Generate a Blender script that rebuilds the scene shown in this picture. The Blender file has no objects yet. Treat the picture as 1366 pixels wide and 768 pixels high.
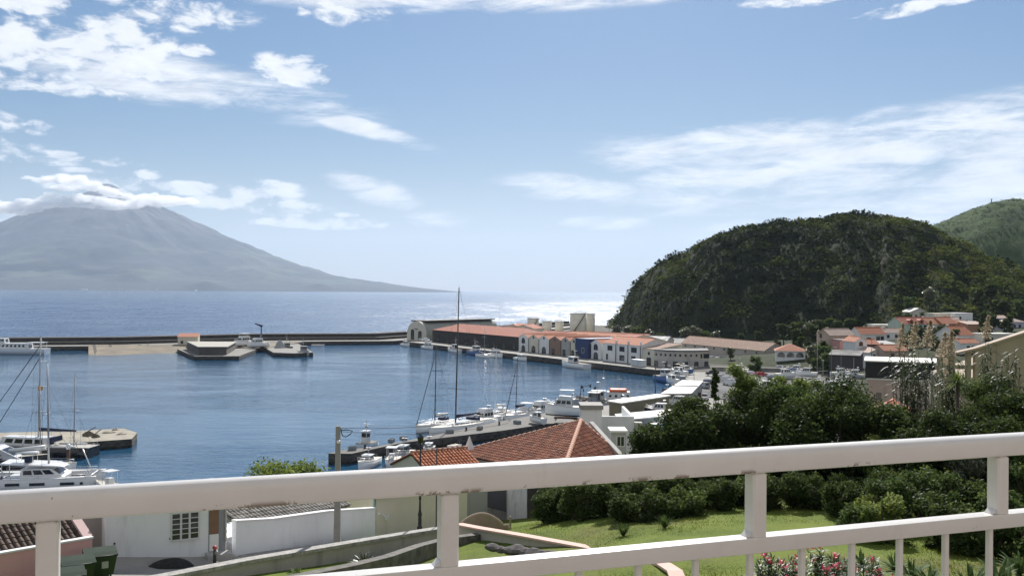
import bpy, math, random
import numpy as np
from mathutils import Vector, Matrix, noise as mnoise
R = math.radians
rng = np.random.default_rng(7)
random.seed(7)
scene = bpy.context.scene
COL = scene.collection

# ------------------------------------------------------------------ camera
CAM_H = 30.0
FPX = 1270.0
ROLL, PITCH = R(0.43), R(0.2)
_f = Vector((0, math.cos(PITCH), math.sin(PITCH)))
_r = Vector((1, 0, 0)); _u = _r.cross(_f)
C_R = _r * math.cos(ROLL) + _u * math.sin(ROLL)
C_U = _u * math.cos(ROLL) - _r * math.sin(ROLL)
C_F = _f
CAM = Vector((0, 0, CAM_H))
cd = bpy.data.cameras.new('camera')
cam = bpy.data.objects.new('camera', cd); COL.objects.link(cam)
cam.matrix_world = Matrix((( C_R.x, C_U.x, -C_F.x, CAM.x), (C_R.y, C_U.y, -C_F.y, CAM.y), (C_R.z, C_U.z, -C_F.z, CAM.z), (0, 0, 0, 1)))
cd.sensor_width = 36; cd.lens = 36 * FPX / 1366
cd.clip_start = 0.05; cd.clip_end = 200000
scene.camera = cam

def ray(px, py): return C_F * FPX + C_R * (px - 683) + C_U * (384 - py)
def P(px, py, y):                       # point seen there at world depth y
    d = ray(px, py); return CAM + d * (y / d.y)
def G(px, py, z=0.0):                   # point seen there on a level plane
    d = ray(px, py); return CAM + d * ((z - CAM_H) / d.z)

# ------------------------------------------------------------------ sun, sky
SUN_AZ, SUN_EL = R(6.5), R(37.0)        # azimuth clockwise from +Y
SUND = Vector((math.sin(SUN_AZ) * math.cos(SUN_EL), math.cos(SUN_AZ) * math.cos(SUN_EL), math.sin(SUN_EL)))
sl = bpy.data.lights.new('sun', 'SUN'); sl.energy = 5.0; sl.angle = R(0.53); sl.color = (1, 0.96, 0.90)
so = bpy.data.objects.new('sun', sl); COL.objects.link(so)
so.rotation_euler = (-SUND).to_track_quat('-Z', 'Y').to_euler()

scene.view_settings.view_transform = 'Standard'
scene.view_settings.look = 'None'
scene.view_settings.exposure = 0.48
HAZE_D = 2.9e-5
scene.view_settings.gamma = 1
c = scene.cycles
c.use_denoising = True
try: c.denoiser = 'OPENIMAGEDENOISE'
except Exception: pass
c.max_bounces = 7; c.diffuse_bounces = 4; c.glossy_bounces = 3; c.transmission_bounces = 4
c.volume_bounces = 6; c.transparent_max_bounces = 8
c.sample_clamp_indirect = 6

world = bpy.data.worlds.new('World'); scene.world = world; world.use_nodes = True
nt = world.node_tree; N = nt.nodes; L = nt.links
N.clear()
wout = N.new('ShaderNodeOutputWorld'); bg = N.new('ShaderNodeBackground')
bg.inputs['Strength'].default_value = 0.052
sky = N.new('ShaderNodeTexSky'); sky.sky_type = 'NISHITA'; sky.sun_disc = False
sky.sun_elevation = SUN_EL; sky.sun_rotation = SUN_AZ
sky.altitude = 0; sky.air_density = 1.0; sky.dust_density = 0.3; sky.ozone_density = 3.0

class NT:
    """tiny helper for node trees"""
    def __init__(s, t): s.t = t
    def sock(s, v, inp):
        if isinstance(v, bpy.types.NodeSocket): s.t.links.new(v, inp)
        elif v is not None: inp.default_value = v
    def m(s, op, a, b=None, c=None, clamp=False):
        n = s.t.nodes.new('ShaderNodeMath'); n.operation = op; n.use_clamp = clamp
        for i, v in enumerate((a, b, c)): s.sock(v, n.inputs[i])
        return n.outputs[0]
    def noise(s, vec, scale, detail=4, rough=.55, dist=0.0, lac=2.0):
        n = s.t.nodes.new('ShaderNodeTexNoise'); s.sock(vec, n.inputs['Vector'])
        n.inputs['Scale'].default_value = scale; n.inputs['Detail'].default_value = detail
        n.inputs['Roughness'].default_value = rough; n.inputs['Distortion'].default_value = dist; n.inputs['Lacunarity'].default_value = lac
        return n.outputs['Fac']
    def comb(s, x, y, z=0.0):
        n = s.t.nodes.new('ShaderNodeCombineXYZ')
        for i, v in enumerate((x, y, z)): s.sock(v, n.inputs[i])
        return n.outputs[0]
    def sep(s, v):
        n = s.t.nodes.new('ShaderNodeSeparateXYZ'); s.sock(v, n.inputs[0]); return n.outputs
    def smooth(s, v, lo, hi, a=0.0, b=1.0):
        n = s.t.nodes.new('ShaderNodeMapRange'); n.interpolation_type = 'SMOOTHSTEP'
        s.sock(v, n.inputs[0]); s.sock(lo, n.inputs[1]); s.sock(hi, n.inputs[2]); s.sock(a, n.inputs[3]); s.sock(b, n.inputs[4])
        return n.outputs[0]
    def lin(s, v, lo, hi, a=0.0, b=1.0):
        n = s.t.nodes.new('ShaderNodeMapRange')
        s.sock(v, n.inputs[0]); s.sock(lo, n.inputs[1]); s.sock(hi, n.inputs[2]); s.sock(a, n.inputs[3]); s.sock(b, n.inputs[4])
        return n.outputs[0]
    def mix(s, f, a, b):
        n = s.t.nodes.new('ShaderNodeMix'); n.data_type = 'RGBA'
        s.sock(f, n.inputs[0]); s.sock(a, n.inputs[6]); s.sock(b, n.inputs[7]); return n.outputs[2]

W = NT(nt)
tc = N.new('ShaderNodeTexCoord')
nrm = N.new('ShaderNodeVectorMath'); nrm.operation = 'NORMALIZE'; L.new(tc.outputs['Generated'], nrm.inputs[0])
dx, dy, dz = W.sep(nrm.outputs[0])
az = W.m('ARCTAN2', dx, dy)                 # world azimuth, radians
el = W.m('ARCSINE', dz)
def AE(px, py):                             # direction of a cloud bank read off the photograph
    d = ray(px, py).normalized(); return math.atan2(d.x, d.y), math.asin(d.z)
def blob(px, py, rx, ry, rot=0.0):          # soft ellipse in the sky; rx, ry in 1/1270 rad
    a, e = AE(px, py); ca, sa = math.cos(rot), math.sin(rot)
    u0 = W.m('SUBTRACT', az, a); v0 = W.m('SUBTRACT', el, e)
    u = W.m('ADD', W.m('MULTIPLY', u0, ca * FPX / rx), W.m('MULTIPLY', v0, sa * FPX / rx))
    v = W.m('ADD', W.m('MULTIPLY', u0, -sa * FPX / ry), W.m('MULTIPLY', v0, ca * FPX / ry))
    r2 = W.m('ADD', W.m('MULTIPLY', u, u), W.m('MULTIPLY', v, v))
    return W.m('SUBTRACT', 1.0, r2)         # 1 in the middle, 0 at the rim, negative outside
def vmax(l):
    o = l[0]
    for x in l[1:]: o = W.m('MAXIMUM', o, x)
    return o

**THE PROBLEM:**
Repeat, with no pictures, each line from the beginning of the data through the line containing "COL = scene.collection", inclusive.

**RESULT OF THE EXERCISE:**
Generate a Blender script that rebuilds the scene shown in this picture. The Blender file has no objects yet. Treat the picture as 1366 pixels wide and 768 pixels high.
import bpy, math, random
import numpy as np
from mathutils import Vector, Matrix, noise as mnoise
R = math.radians
rng = np.random.default_rng(7)
random.seed(7)
scene = bpy.context.scene
COL = scene.collection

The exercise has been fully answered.